### WHAT THE TASK ASKS
Quote word for word the lines below, beginning with the first and ending with the one that has "S.camera = camo". Drop the pictures.

### SOURCE DATA
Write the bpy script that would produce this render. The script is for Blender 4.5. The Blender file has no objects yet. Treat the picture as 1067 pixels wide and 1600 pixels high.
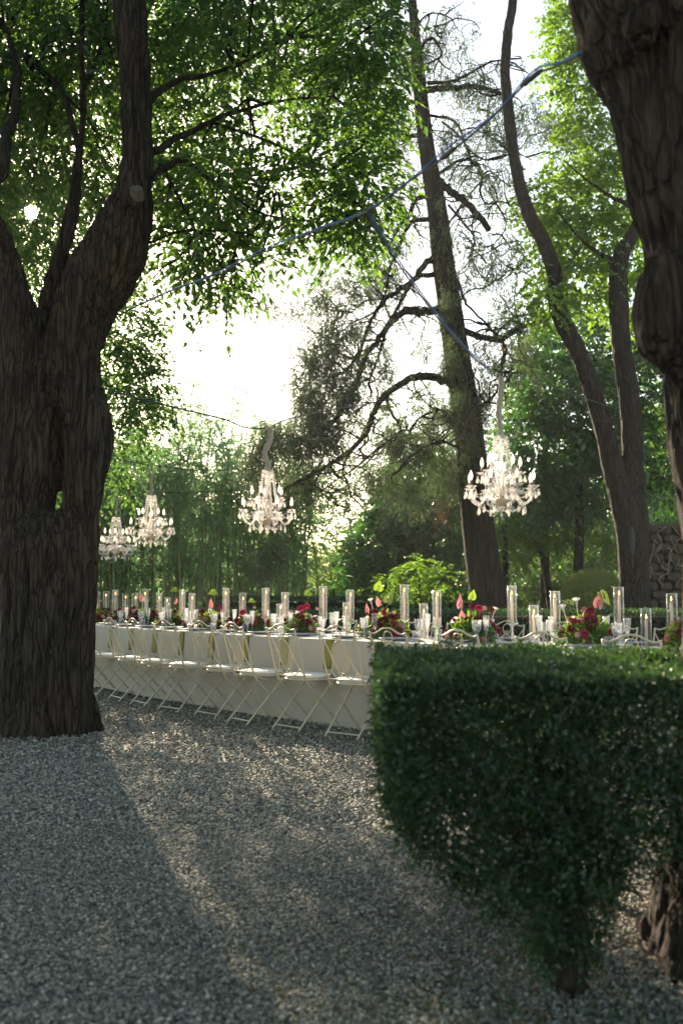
import bpy, math, random
import numpy as np
from mathutils import Vector, Matrix, noise

rng = np.random.default_rng(7)
random.seed(7)
R = math.radians
S = bpy.context.scene
C = S.collection

# ------------------------------------------------------------------ camera, sky, sun, exposure
CAM_H, PITCH, FPX = 1.20, math.atan(127 / 1555.6), 1555.6
cam = bpy.data.cameras.new('camera'); camo = bpy.data.objects.new('camera', cam); C.objects.link(camo)
camo.location = (0, 0, CAM_H); camo.rotation_euler = (R(90) + PITCH, 0, 0)
cam.lens = 35; cam.sensor_width = 36; cam.sensor_fit = 'AUTO'; cam.clip_end = 2000
cam.dof.use_dof = True; cam.dof.focus_distance = 9.2; cam.dof.aperture_fstop = 2.6
S.camera = camo

SUN_EL, SUN_AZ = R(20.5), R(-17.8)          # azimuth measured from +Y (view axis) to the right
w = bpy.data.worlds.new('World'); S.world = w; w.use_nodes = True
wn = w.node_tree.nodes; wl = w.node_tree.links
sky = wn.new('ShaderNodeTexSky'); sky.sky_type = 'NISHITA'; sky.sun_disc = False
sky.sun_elevation = SUN_EL; sky.sun_rotation = SUN_AZ
sky.air_density = 1.0; sky.dust_density = 0.7; sky.ozone_density = 1.0
bg = wn['Background']; bg.inputs['Strength'].default_value = 0.09
# the low sun itself, seen through a gap in the leaves
geo = wn.new('ShaderNodeTexCoord'); dot = wn.new('ShaderNodeVectorMath'); dot.operation = 'DOT_PRODUCT'
dot.inputs[1].default_value = (math.sin(SUN_AZ) * math.cos(SUN_EL), math.cos(SUN_AZ) * math.cos(SUN_EL), math.sin(SUN_EL))
wl.new(geo.outputs['Generated'], dot.inputs[0])
gt = wn.new('ShaderNodeMath'); gt.operation = 'GREATER_THAN'; gt.inputs[1].default_value = math.cos(R(.40)); wl.new(dot.outputs['Value'], gt.inputs[0])
mul = wn.new('ShaderNodeMath'); mul.operation = 'MULTIPLY'; mul.inputs[1].default_value = 900.0; wl.new(gt.outputs[0], mul.inputs[0])
addc = wn.new('ShaderNodeVectorMath'); addc.operation = 'ADD'; wl.new(sky.outputs[0], addc.inputs[0]); wl.new(mul.outputs[0], addc.inputs[1])
wl.new(addc.outputs[0], bg.inputs[0])
sun = bpy.data.lights.new('sun', 'SUN'); suno = bpy.data.objects.new('sun', sun); C.objects.link(suno)
sun.energy = 5.0; sun.angle = R(0.53); sun.color = (1.0, 0.90, 0.76)
sd = Vector((math.sin(SUN_AZ) * math.cos(SUN_EL), math.cos(SUN_AZ) * math.cos(SUN_EL), math.sin(SUN_EL)))
suno.rotation_euler = sd.to_track_quat('Z', 'Y').to_euler()
suno.location = sd * 60
S.view_settings.view_transform = 'Standard'; S.view_settings.look = 'None'
S.view_settings.exposure = 1.95; S.view_settings.gamma = 1.0
S.view_settings.use_white_balance = True; S.view_settings.white_balance_temperature = 7700; S.view_settings.white_balance_tint = 8
S.cycles.max_bounces = 5; S.cycles.diffuse_bounces = 2; S.cycles.glossy_bounces = 2
S.cycles.transmission_bounces = 4; S.cycles.transparent_max_bounces = 10; S.cycles.adaptive_threshold = .02; S.cycles.volume_bounces = 0
S.cycles.caustics_reflective = False; S.cycles.caustics_refractive = False
S.cycles.sample_clamp_indirect = 6.0

# ------------------------------------------------------------------ helpers
CP, SP = math.cos(PITCH), math.sin(PITCH)
def P(px, py, Y):
    dx, dy = (px - 533.5) / FPX, (800 - py) / FPX
    d = (dx, CP - dy * SP, SP + dy * CP); t = Y / d[1]
    return np.array((d[0] * t, Y, CAM_H + d[2] * t))
def proj(p):
    x, y, z = p[0], p[1], p[2] - CAM_H
    dep = y * CP + z * SP; up = -y * SP + z * CP
    return 533.5 + FPX * x / dep, 800 - FPX * up / dep
def ppm(Y): return FPX / Y
def nrm(a):
    a = np.asarray(a, float); return a / np.maximum(np.linalg.norm(a, axis=-1, keepdims=True), 1e-9)
def cat(parts):
    V, F, o = [], [], 0
    for v, f in parts:
        V.append(v); F.append(np.asarray(f) + o); o += len(v)
    return np.concatenate(V), np.concatenate(F)
def smooth_pts(pts, n=6):
    p = np.asarray(pts, float)
    if len(p) < 3: 
        return np.stack([p[0] + (p[-1] - p[0]) * t for t in np.linspace(0, 1, n + 1)])
    q = np.vstack([2 * p[0] - p[1], p, 2 * p[-1] - p[-2]]); out = []
    for i in range(1, len(q) - 2):
        for t in np.linspace(0, 1, n, endpoint=False):
            a, b, c, d = q[i - 1], q[i], q[i + 1], q[i + 2]
            out.append(.5 * ((2 * b) + (c - a) * t + (2 * a - 5 * b + 4 * c - d) * t * t + (3 * b - a - 3 * c + d) * t ** 3))
    out.append(p[-1]); return np.array(out)
def tube(pts, rad, seg=8, caps=True):
    p = np.asarray(pts, float); n = len(p)
    r = np.broadcast_to(np.asarray(rad, float), (n,)) if np.ndim(rad) == 0 else np.asarray(rad, float)
    t = nrm(np.gradient(p, axis=0))
    u = np.cross(t[0], (0, 0, 1.0)); u = np.cross(t[0], (1.0, 0, 0)) if np.linalg.norm(u) < 1e-3 else u
    u = nrm(u); a = np.arange(seg) * 2 * math.pi / seg; ca, sa = np.cos(a)[:, None], np.sin(a)[:, None]
    V = []
    for i in range(n):
        u = nrm(u - t[i] * np.dot(u, t[i])); v = np.cross(t[i], u)
        V.append(p[i] + r[i] * (ca * u + sa * v))
    V = np.concatenate(V); F = []
    k = np.arange(seg); k2 = (k + 1) % seg
    for i in range(n - 1):
        b, c = i * seg, (i + 1) * seg
        F.append(np.stack([b + k, b + k2, c + k2], 1)); F.append(np.stack([b + k, c + k2, c + k], 1))
    if caps:
        V = np.vstack([V, p[:1], p[-1:]]); m = n * seg
        F.append(np.stack([k2, k, np.full(seg, m)], 1))
        F.append(np.stack([(n - 1) * seg + k, (n - 1) * seg + k2, np.full(seg, m + 1)], 1))
    return V, np.concatenate(F)
def lathe(prof, seg=16):
    prof = np.asarray(prof, float); n = len(prof); a = np.arange(seg) * 2 * math.pi / seg
    V = np.concatenate([np.stack([r * np.cos(a), r * np.sin(a), np.full(seg, z)], 1) for r, z in prof])
    k = np.arange(seg); k2 = (k + 1) % seg; F = []
    for i in range(n - 1):
        b, c = i * seg, (i + 1) * seg
        F.append(np.stack([b + k, b + k2, c + k2], 1)); F.append(np.stack([b + k, c + k2, c + k], 1))
    return V, np.concatenate(F)
BOXF = np.array([(0,2,1),(0,3,2),(4,5,6),(4,6,7),(0,1,5),(0,5,4),(1,2,6),(1,6,5),(2,3,7),(2,7,6),(3,0,4),(3,4,7)])
def box(c, s):
    c = np.asarray(c, float); h = np.asarray(s, float) / 2
    V = np.array([(-1,-1,-1),(1,-1,-1),(1,1,-1),(-1,1,-1),(-1,-1,1),(1,-1,1),(1,1,1),(-1,1,1)], float) * h + c
    return V, BOXF
_g = (1 + 5 ** .5) / 2
ICO_V = nrm(np.array([(-1,_g,0),(1,_g,0),(-1,-_g,0),(1,-_g,0),(0,-1,_g),(0,1,_g),(0,-1,-_g),(0,1,-_g),(_g,0,-1),(_g,0,1),(-_g,0,-1),(-_g,0,1)], float))
ICO_F = np.array([(0,11,5),(0,5,1),(0,1,7),(0,7,10),(0,10,11),(1,5,9),(5,11,4),(11,10,2),(10,7,6),(7,1,8),(3,9,4),(3,4,2),(3,2,6),(3,6,8),(3,8,9),(4,9,5),(2,4,11),(6,2,10),(8,6,7),(9,8,1)])
OCT_V = np.array([(1,0,0),(-1,0,0),(0,1,0),(0,-1,0),(0,0,1),(0,0,-1)], float)
OCT_F = np.array([(0,2,4),(2,1,4),(1,3,4),(3,0,4),(2,0,5),(1,2,5),(3,1,5),(0,3,5)])
def ball(c, r, seg=10, rings=6):
    r = np.broadcast_to(np.asarray(r, float), (3,)); a = np.linspace(-math.pi / 2, math.pi / 2, rings + 1)
    v, f = lathe([(max(math.cos(x), .001), math.sin(x)) for x in a], seg)
    return v * r + np.asarray(c, float), f
def blobs(TV, TF, pos, mats):          # template placed n times with 3x3 matrices
    n = len(pos); V = np.einsum('nij,vj->nvi', mats, TV) + pos[:, None, :]
    F = TF[None] + (np.arange(n) * len(TV))[:, None, None]
    return V.reshape(-1, 3), F.reshape(-1, 3)
def rand_rot(n):
    q = nrm(rng.normal(size=(n, 4))); a, b, c, d = q.T
    return np.stack([np.stack([1-2*(c*c+d*d), 2*(b*c-a*d), 2*(b*d+a*c)], -1),
                     np.stack([2*(b*c+a*d), 1-2*(b*b+d*d), 2*(c*d-a*b)], -1),
                     np.stack([2*(b*d-a*c), 2*(c*d+a*b), 1-2*(b*b+c*c)], -1)], 1)
KITE = (np.array([(0,0,0),(-.5,.42,.07),(0,1,-.08),(.5,.42,.07)], float), np.array([(0,3,2),(0,2,1)]))
LANCE = (np.array([(0,0,0),(-.5,.3,.05),(-.34,.68,.02),(0,1,-.12),(.34,.68,.02),(.5,.3,.05)], float), np.array([(0,5,1),(1,5,4),(1,4,2),(2,4,3)]))
def leaves(pos, d, nn, L, W, T=KITE):
    d = nrm(d); s = nrm(np.cross(d, nn)); u = np.cross(s, d)
    L = np.broadcast_to(L, (len(pos),)); W = np.broadcast_to(W, (len(pos),))
    m = np.stack([s * W[:, None], d * L[:, None], u * L[:, None]], 2)
    return blobs(T[0], T[1], pos, m)
def rvec(n): return nrm(rng.normal(size=(n, 3)))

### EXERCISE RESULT
Write the bpy script that would produce this render. The script is for Blender 4.5. The Blender file has no objects yet. Treat the picture as 1067 pixels wide and 1600 pixels high.
import bpy, math, random
import numpy as np
from mathutils import Vector, Matrix, noise

rng = np.random.default_rng(7)
random.seed(7)
R = math.radians
S = bpy.context.scene
C = S.collection

# ------------------------------------------------------------------ camera, sky, sun, exposure
CAM_H, PITCH, FPX = 1.20, math.atan(127 / 1555.6), 1555.6
cam = bpy.data.cameras.new('camera'); camo = bpy.data.objects.new('camera', cam); C.objects.link(camo)
camo.location = (0, 0, CAM_H); camo.rotation_euler = (R(90) + PITCH, 0, 0)
cam.lens = 35; cam.sensor_width = 36; cam.sensor_fit = 'AUTO'; cam.clip_end = 2000
cam.dof.use_dof = True; cam.dof.focus_distance = 9.2; cam.dof.aperture_fstop = 2.6
S.camera = camo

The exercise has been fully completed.